DIRECTIONS:
Please write out the lines of the data exactly, beginning with the first and ending with the line containing "sc.camera = cam"; leave the pictures behind.

>> start INFORMATION SHOWN

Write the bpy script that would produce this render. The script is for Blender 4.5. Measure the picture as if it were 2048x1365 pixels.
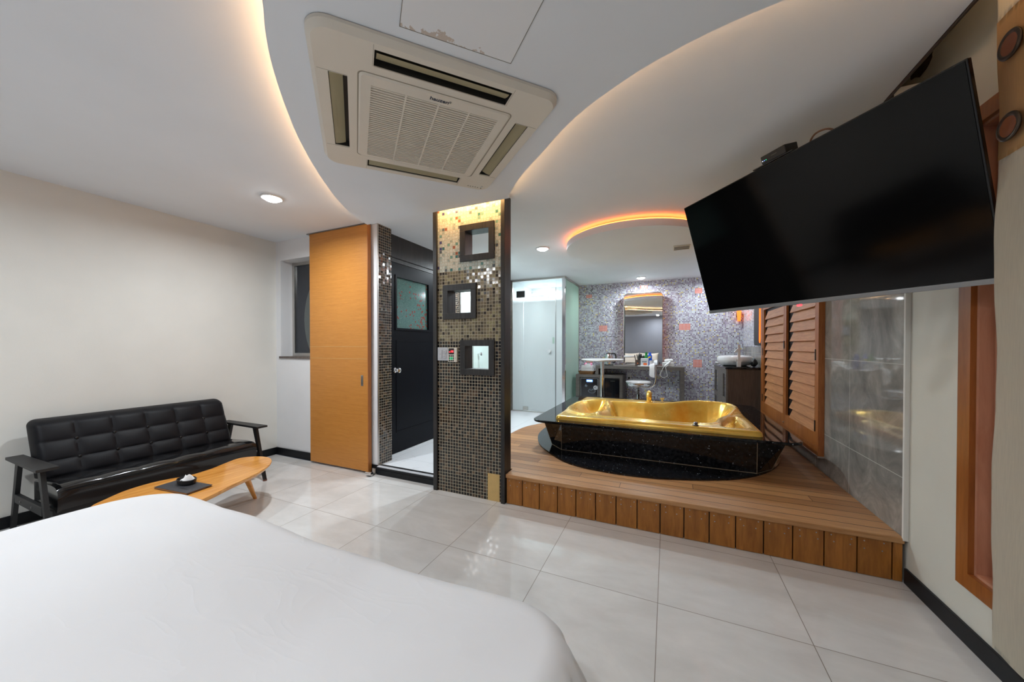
import bpy, bmesh, math, random
from mathutils import Vector, Matrix
random.seed(7)
PI = math.pi
sc = bpy.context.scene
for o in list(bpy.data.objects): bpy.data.objects.remove(o)
COL = sc.collection

# ------------------------------------------------------------ camera
cam_d = bpy.data.cameras.new('camera'); cam = bpy.data.objects.new('camera', cam_d); COL.objects.link(cam)
YAW, PIT = 0.417, -0.0096
fw = Vector((-math.sin(YAW)*math.cos(PIT), math.cos(YAW)*math.cos(PIT), math.sin(PIT)))
rt = Vector((math.cos(YAW), math.sin(YAW), 0)); up = rt.cross(fw)
m = Matrix.Identity(4)
for i in range(3):
    m[i][0] = rt[i]; m[i][1] = up[i]; m[i][2] = -fw[i]
m[2][3] = 1.2438
cam.matrix_world = m
cam_d.sensor_width = 36; cam_d.sensor_fit = 'HORIZONTAL'; cam_d.lens = 703.23/2048*36
cam_d.shift_y = 17.34/2048; cam_d.clip_start = 0.02; cam_d.clip_end = 60
sc.camera = cam

# ------------------------------------------------------------ world, exposure, large lights
w = bpy.data.worlds.new('world'); sc.world = w; w.use_nodes = True
w.node_tree.nodes['Background'].inputs[0].default_value = (0.7, 0.8, 1, 1)
w.node_tree.nodes['Background'].inputs[1].default_value = 0.05
vs = sc.view_settings
vs.view_transform = 'Standard'; vs.look = 'None'; vs.gamma = 1; vs.use_curve_mapping = False; vs.exposure = -0.03
CEIL = 2.44
# the room's recessed downlights: (x, y, z, watts, colour); the first three are in view, the corridor and washbasin ones are added unseen
DOWN = [(-2.91, 1.81, CEIL, 23.5, (.87, .95, 1)), (-1.40, 4.08, CEIL, 28, (.82, .93, 1)), (-.43, 6.50, CEIL, 15, (.84, .94, 1)),
        (-2.9, -.35, CEIL, 26, (.90, .96, 1)), (-.35, -.75, CEIL, 20, (.92, .96, 1)), (-2.22, 4.4, CEIL, 22, (.84, .94, 1)),
        (.70, 6.45, CEIL, 7, (.88, .96, 1)), (-2.2, 6.62, CEIL, 30, (.88, .97, 1))]
for i, (x, y, z, p, c) in enumerate(DOWN):
    d = bpy.data.lights.new('downlight_beam', 'AREA'); d.shape = 'DISK'; d.size = .10; d.energy = p; d.color = c; d.spread = 3.0
    o = bpy.data.objects.new('downlight_beam', d); COL.objects.link(o); o.location = (x, y, z-.046)

# ------------------------------------------------------------ materials
MATS = {}
def nt(name):
    mt = bpy.data.materials.new(name); mt.use_nodes = True; MATS[name] = mt
    return mt, mt.node_tree, mt.node_tree.nodes['Principled BSDF']
def N(t, typ, **kw):
    n = t.nodes.new(typ)
    for k, v in kw.items():
        if k.startswith('i_'):
            key = k[2:]; key = int(key) if key.isdigit() else key.replace('_', ' ')
            n.inputs[key].default_value = v
        else: setattr(n, k, v)
    return n
def math_(t, op, a, b=None, c=None):
    n = t.nodes.new('ShaderNodeMath'); n.operation = op
    for i, v in enumerate((a, b, c)):
        if v is None: continue
        if hasattr(v, 'node'): t.links.new(v, n.inputs[i])
        else: n.inputs[i].default_value = v
    return n.outputs[0]
def mix(t, f, a, b, typ='MIX'):
    n = t.nodes.new('ShaderNodeMix'); n.data_type = 'RGBA'; n.blend_type = typ
    for s, v in ((n.inputs[0], f), (n.inputs[6], a), (n.inputs[7], b)):
        if hasattr(v, 'node'): t.links.new(v, s)
        elif isinstance(v, (tuple, list)): s.default_value = (*v[:3], 1)
        else: s.default_value = v
    return n.outputs[2]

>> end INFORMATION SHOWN

THE ANSWER:
Write the bpy script that would produce this render. The script is for Blender 4.5. Measure the picture as if it were 2048x1365 pixels.
import bpy, bmesh, math, random
from mathutils import Vector, Matrix
random.seed(7)
PI = math.pi
sc = bpy.context.scene
for o in list(bpy.data.objects): bpy.data.objects.remove(o)
COL = sc.collection

# ------------------------------------------------------------ camera
cam_d = bpy.data.cameras.new('camera'); cam = bpy.data.objects.new('camera', cam_d); COL.objects.link(cam)
YAW, PIT = 0.417, -0.0096
fw = Vector((-math.sin(YAW)*math.cos(PIT), math.cos(YAW)*math.cos(PIT), math.sin(PIT)))
rt = Vector((math.cos(YAW), math.sin(YAW), 0)); up = rt.cross(fw)
m = Matrix.Identity(4)
for i in range(3):
    m[i][0] = rt[i]; m[i][1] = up[i]; m[i][2] = -fw[i]
m[2][3] = 1.2438
cam.matrix_world = m
cam_d.sensor_width = 36; cam_d.sensor_fit = 'HORIZONTAL'; cam_d.lens = 703.23/2048*36
cam_d.shift_y = 17.34/2048; cam_d.clip_start = 0.02; cam_d.clip_end = 60
sc.camera = cam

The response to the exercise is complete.